--- Start INPUT MATERIAL ---

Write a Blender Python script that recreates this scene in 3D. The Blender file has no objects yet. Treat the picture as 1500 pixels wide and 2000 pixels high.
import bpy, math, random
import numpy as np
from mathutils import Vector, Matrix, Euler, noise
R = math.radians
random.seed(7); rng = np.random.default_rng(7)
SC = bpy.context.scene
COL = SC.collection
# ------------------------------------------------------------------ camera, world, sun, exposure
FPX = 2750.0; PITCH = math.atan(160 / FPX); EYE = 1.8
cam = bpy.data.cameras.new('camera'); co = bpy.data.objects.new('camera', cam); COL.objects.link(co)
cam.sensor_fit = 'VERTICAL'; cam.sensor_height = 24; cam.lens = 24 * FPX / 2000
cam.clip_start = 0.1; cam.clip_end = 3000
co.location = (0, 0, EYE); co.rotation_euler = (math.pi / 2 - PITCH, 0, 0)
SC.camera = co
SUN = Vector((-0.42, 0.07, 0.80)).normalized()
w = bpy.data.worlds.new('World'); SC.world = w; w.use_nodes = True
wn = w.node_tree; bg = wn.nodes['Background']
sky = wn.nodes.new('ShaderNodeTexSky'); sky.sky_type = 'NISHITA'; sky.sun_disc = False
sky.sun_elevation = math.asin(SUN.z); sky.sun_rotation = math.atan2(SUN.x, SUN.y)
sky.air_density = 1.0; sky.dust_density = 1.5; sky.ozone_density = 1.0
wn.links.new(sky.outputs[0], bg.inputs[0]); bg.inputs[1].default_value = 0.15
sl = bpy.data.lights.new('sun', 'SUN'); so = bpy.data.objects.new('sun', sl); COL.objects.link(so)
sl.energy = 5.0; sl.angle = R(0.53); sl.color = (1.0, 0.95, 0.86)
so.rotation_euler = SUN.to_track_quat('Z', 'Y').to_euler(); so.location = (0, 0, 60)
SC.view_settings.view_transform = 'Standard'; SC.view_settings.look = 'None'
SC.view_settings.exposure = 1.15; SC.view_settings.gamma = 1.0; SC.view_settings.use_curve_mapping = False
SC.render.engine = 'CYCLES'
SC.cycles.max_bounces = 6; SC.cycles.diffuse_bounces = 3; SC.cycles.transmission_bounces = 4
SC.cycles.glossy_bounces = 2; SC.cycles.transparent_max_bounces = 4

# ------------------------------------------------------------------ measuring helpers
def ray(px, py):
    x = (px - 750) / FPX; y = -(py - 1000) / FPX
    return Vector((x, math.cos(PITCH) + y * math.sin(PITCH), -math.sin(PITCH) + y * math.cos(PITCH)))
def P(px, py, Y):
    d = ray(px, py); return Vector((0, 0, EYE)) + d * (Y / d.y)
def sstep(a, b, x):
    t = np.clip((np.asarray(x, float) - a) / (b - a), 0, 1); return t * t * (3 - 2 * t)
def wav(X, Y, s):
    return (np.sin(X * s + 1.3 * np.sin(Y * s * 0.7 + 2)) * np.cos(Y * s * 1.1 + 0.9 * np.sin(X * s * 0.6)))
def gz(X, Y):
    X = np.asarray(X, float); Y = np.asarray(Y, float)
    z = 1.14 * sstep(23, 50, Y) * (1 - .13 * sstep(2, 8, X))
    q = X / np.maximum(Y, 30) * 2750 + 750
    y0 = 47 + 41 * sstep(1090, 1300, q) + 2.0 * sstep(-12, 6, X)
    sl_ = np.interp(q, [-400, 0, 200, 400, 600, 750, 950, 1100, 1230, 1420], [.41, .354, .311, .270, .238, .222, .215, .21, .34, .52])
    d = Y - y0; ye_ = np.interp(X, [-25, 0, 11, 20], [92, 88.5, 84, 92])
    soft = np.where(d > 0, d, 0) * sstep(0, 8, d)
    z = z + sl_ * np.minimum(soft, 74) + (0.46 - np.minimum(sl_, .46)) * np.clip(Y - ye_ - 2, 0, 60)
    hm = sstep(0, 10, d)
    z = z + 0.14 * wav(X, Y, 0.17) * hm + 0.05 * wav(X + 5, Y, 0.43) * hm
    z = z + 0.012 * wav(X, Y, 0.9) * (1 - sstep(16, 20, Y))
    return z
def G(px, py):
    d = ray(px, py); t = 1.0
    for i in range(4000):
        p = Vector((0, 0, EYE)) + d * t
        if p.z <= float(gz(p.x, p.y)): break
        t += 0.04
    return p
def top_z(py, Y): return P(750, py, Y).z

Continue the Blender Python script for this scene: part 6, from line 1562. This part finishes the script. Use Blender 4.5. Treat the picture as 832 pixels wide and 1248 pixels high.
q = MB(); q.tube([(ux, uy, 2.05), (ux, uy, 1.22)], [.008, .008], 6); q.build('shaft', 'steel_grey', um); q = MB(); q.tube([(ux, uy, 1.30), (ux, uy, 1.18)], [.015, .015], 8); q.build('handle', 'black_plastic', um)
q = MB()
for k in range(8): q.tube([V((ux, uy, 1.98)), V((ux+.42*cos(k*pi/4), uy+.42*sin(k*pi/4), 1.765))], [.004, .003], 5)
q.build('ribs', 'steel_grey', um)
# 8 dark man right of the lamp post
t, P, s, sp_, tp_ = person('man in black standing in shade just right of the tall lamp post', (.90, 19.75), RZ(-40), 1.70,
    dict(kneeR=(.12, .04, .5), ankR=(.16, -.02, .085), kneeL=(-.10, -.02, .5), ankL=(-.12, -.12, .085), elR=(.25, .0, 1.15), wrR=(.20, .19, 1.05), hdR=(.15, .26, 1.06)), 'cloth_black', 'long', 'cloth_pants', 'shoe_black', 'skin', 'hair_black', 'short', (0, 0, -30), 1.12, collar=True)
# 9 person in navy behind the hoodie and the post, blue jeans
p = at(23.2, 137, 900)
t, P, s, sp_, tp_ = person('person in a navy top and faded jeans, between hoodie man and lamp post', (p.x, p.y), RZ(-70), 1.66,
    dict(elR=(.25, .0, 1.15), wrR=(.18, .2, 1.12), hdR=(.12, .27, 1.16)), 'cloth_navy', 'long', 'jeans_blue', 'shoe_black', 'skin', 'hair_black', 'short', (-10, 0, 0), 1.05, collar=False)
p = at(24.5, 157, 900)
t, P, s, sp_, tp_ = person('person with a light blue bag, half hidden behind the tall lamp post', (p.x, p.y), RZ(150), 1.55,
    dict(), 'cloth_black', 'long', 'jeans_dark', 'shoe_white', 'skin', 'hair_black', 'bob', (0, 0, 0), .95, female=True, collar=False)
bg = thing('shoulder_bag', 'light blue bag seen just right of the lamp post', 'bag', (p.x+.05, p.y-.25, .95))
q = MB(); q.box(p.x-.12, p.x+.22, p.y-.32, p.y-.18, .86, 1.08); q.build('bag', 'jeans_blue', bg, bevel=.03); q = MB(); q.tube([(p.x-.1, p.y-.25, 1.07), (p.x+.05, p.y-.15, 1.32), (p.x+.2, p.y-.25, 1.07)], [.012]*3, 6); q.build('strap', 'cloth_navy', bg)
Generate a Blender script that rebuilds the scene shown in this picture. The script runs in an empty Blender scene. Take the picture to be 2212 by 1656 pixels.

--- End INPUT MATERIAL ---

Set every line of the listing down word for word.

Write a Blender Python script that recreates this scene in 3D. The Blender file has no objects yet. Treat the picture as 1500 pixels wide and 2000 pixels high.
import bpy, math, random
import numpy as np
from mathutils import Vector, Matrix, Euler, noise
R = math.radians
random.seed(7); rng = np.random.default_rng(7)
SC = bpy.context.scene
COL = SC.collection
# ------------------------------------------------------------------ camera, world, sun, exposure
FPX = 2750.0; PITCH = math.atan(160 / FPX); EYE = 1.8
cam = bpy.data.cameras.new('camera'); co = bpy.data.objects.new('camera', cam); COL.objects.link(co)
cam.sensor_fit = 'VERTICAL'; cam.sensor_height = 24; cam.lens = 24 * FPX / 2000
cam.clip_start = 0.1; cam.clip_end = 3000
co.location = (0, 0, EYE); co.rotation_euler = (math.pi / 2 - PITCH, 0, 0)
SC.camera = co
SUN = Vector((-0.42, 0.07, 0.80)).normalized()
w = bpy.data.worlds.new('World'); SC.world = w; w.use_nodes = True
wn = w.node_tree; bg = wn.nodes['Background']
sky = wn.nodes.new('ShaderNodeTexSky'); sky.sky_type = 'NISHITA'; sky.sun_disc = False
sky.sun_elevation = math.asin(SUN.z); sky.sun_rotation = math.atan2(SUN.x, SUN.y)
sky.air_density = 1.0; sky.dust_density = 1.5; sky.ozone_density = 1.0
wn.links.new(sky.outputs[0], bg.inputs[0]); bg.inputs[1].default_value = 0.15
sl = bpy.data.lights.new('sun', 'SUN'); so = bpy.data.objects.new('sun', sl); COL.objects.link(so)
sl.energy = 5.0; sl.angle = R(0.53); sl.color = (1.0, 0.95, 0.86)
so.rotation_euler = SUN.to_track_quat('Z', 'Y').to_euler(); so.location = (0, 0, 60)
SC.view_settings.view_transform = 'Standard'; SC.view_settings.look = 'None'
SC.view_settings.exposure = 1.15; SC.view_settings.gamma = 1.0; SC.view_settings.use_curve_mapping = False
SC.render.engine = 'CYCLES'
SC.cycles.max_bounces = 6; SC.cycles.diffuse_bounces = 3; SC.cycles.transmission_bounces = 4
SC.cycles.glossy_bounces = 2; SC.cycles.transparent_max_bounces = 4

# ------------------------------------------------------------------ measuring helpers
def ray(px, py):
    x = (px - 750) / FPX; y = -(py - 1000) / FPX
    return Vector((x, math.cos(PITCH) + y * math.sin(PITCH), -math.sin(PITCH) + y * math.cos(PITCH)))
def P(px, py, Y):
    d = ray(px, py); return Vector((0, 0, EYE)) + d * (Y / d.y)
def sstep(a, b, x):
    t = np.clip((np.asarray(x, float) - a) / (b - a), 0, 1); return t * t * (3 - 2 * t)
def wav(X, Y, s):
    return (np.sin(X * s + 1.3 * np.sin(Y * s * 0.7 + 2)) * np.cos(Y * s * 1.1 + 0.9 * np.sin(X * s * 0.6)))
def gz(X, Y):
    X = np.asarray(X, float); Y = np.asarray(Y, float)
    z = 1.14 * sstep(23, 50, Y) * (1 - .13 * sstep(2, 8, X))
    q = X / np.maximum(Y, 30) * 2750 + 750
    y0 = 47 + 41 * sstep(1090, 1300, q) + 2.0 * sstep(-12, 6, X)
    sl_ = np.interp(q, [-400, 0, 200, 400, 600, 750, 950, 1100, 1230, 1420], [.41, .354, .311, .270, .238, .222, .215, .21, .34, .52])
    d = Y - y0; ye_ = np.interp(X, [-25, 0, 11, 20], [92, 88.5, 84, 92])
    soft = np.where(d > 0, d, 0) * sstep(0, 8, d)
    z = z + sl_ * np.minimum(soft, 74) + (0.46 - np.minimum(sl_, .46)) * np.clip(Y - ye_ - 2, 0, 60)
    hm = sstep(0, 10, d)
    z = z + 0.14 * wav(X, Y, 0.17) * hm + 0.05 * wav(X + 5, Y, 0.43) * hm
    z = z + 0.012 * wav(X, Y, 0.9) * (1 - sstep(16, 20, Y))
    return z
def G(px, py):
    d = ray(px, py); t = 1.0
    for i in range(4000):
        p = Vector((0, 0, EYE)) + d * t
        if p.z <= float(gz(p.x, p.y)): break
        t += 0.04
    return p
def top_z(py, Y): return P(750, py, Y).z

Continue the Blender Python script for this scene: part 6, from line 1562. This part finishes the script. Use Blender 4.5. Treat the picture as 832 pixels wide and 1248 pixels high.
q = MB(); q.tube([(ux, uy, 2.05), (ux, uy, 1.22)], [.008, .008], 6); q.build('shaft', 'steel_grey', um); q = MB(); q.tube([(ux, uy, 1.30), (ux, uy, 1.18)], [.015, .015], 8); q.build('handle', 'black_plastic', um)
q = MB()
for k in range(8): q.tube([V((ux, uy, 1.98)), V((ux+.42*cos(k*pi/4), uy+.42*sin(k*pi/4), 1.765))], [.004, .003], 5)
q.build('ribs', 'steel_grey', um)
# 8 dark man right of the lamp post
t, P, s, sp_, tp_ = person('man in black standing in shade just right of the tall lamp post', (.90, 19.75), RZ(-40), 1.70,
    dict(kneeR=(.12, .04, .5), ankR=(.16, -.02, .085), kneeL=(-.10, -.02, .5), ankL=(-.12, -.12, .085), elR=(.25, .0, 1.15), wrR=(.20, .19, 1.05), hdR=(.15, .26, 1.06)), 'cloth_black', 'long', 'cloth_pants', 'shoe_black', 'skin', 'hair_black', 'short', (0, 0, -30), 1.12, collar=True)
# 9 person in navy behind the hoodie and the post, blue jeans
p = at(23.2, 137, 900)
t, P, s, sp_, tp_ = person('person in a navy top and faded jeans, between hoodie man and lamp post', (p.x, p.y), RZ(-70), 1.66,
    dict(elR=(.25, .0, 1.15), wrR=(.18, .2, 1.12), hdR=(.12, .27, 1.16)), 'cloth_navy', 'long', 'jeans_blue', 'shoe_black', 'skin', 'hair_black', 'short', (-10, 0, 0), 1.05, collar=False)
p = at(24.5, 157, 900)
t, P, s, sp_, tp_ = person('person with a light blue bag, half hidden behind the tall lamp post', (p.x, p.y), RZ(150), 1.55,
    dict(), 'cloth_black', 'long', 'jeans_dark', 'shoe_white', 'skin', 'hair_black', 'bob', (0, 0, 0), .95, female=True, collar=False)
bg = thing('shoulder_bag', 'light blue bag seen just right of the lamp post', 'bag', (p.x+.05, p.y-.25, .95))
q = MB(); q.box(p.x-.12, p.x+.22, p.y-.32, p.y-.18, .86, 1.08); q.build('bag', 'jeans_blue', bg, bevel=.03); q = MB(); q.tube([(p.x-.1, p.y-.25, 1.07), (p.x+.05, p.y-.15, 1.32), (p.x+.2, p.y-.25, 1.07)], [.012]*3, 6); q.build('strap', 'cloth_navy', bg)
Generate a Blender script that rebuilds the scene shown in this picture. The script runs in an empty Blender scene. Take the picture to be 2212 by 1656 pixels.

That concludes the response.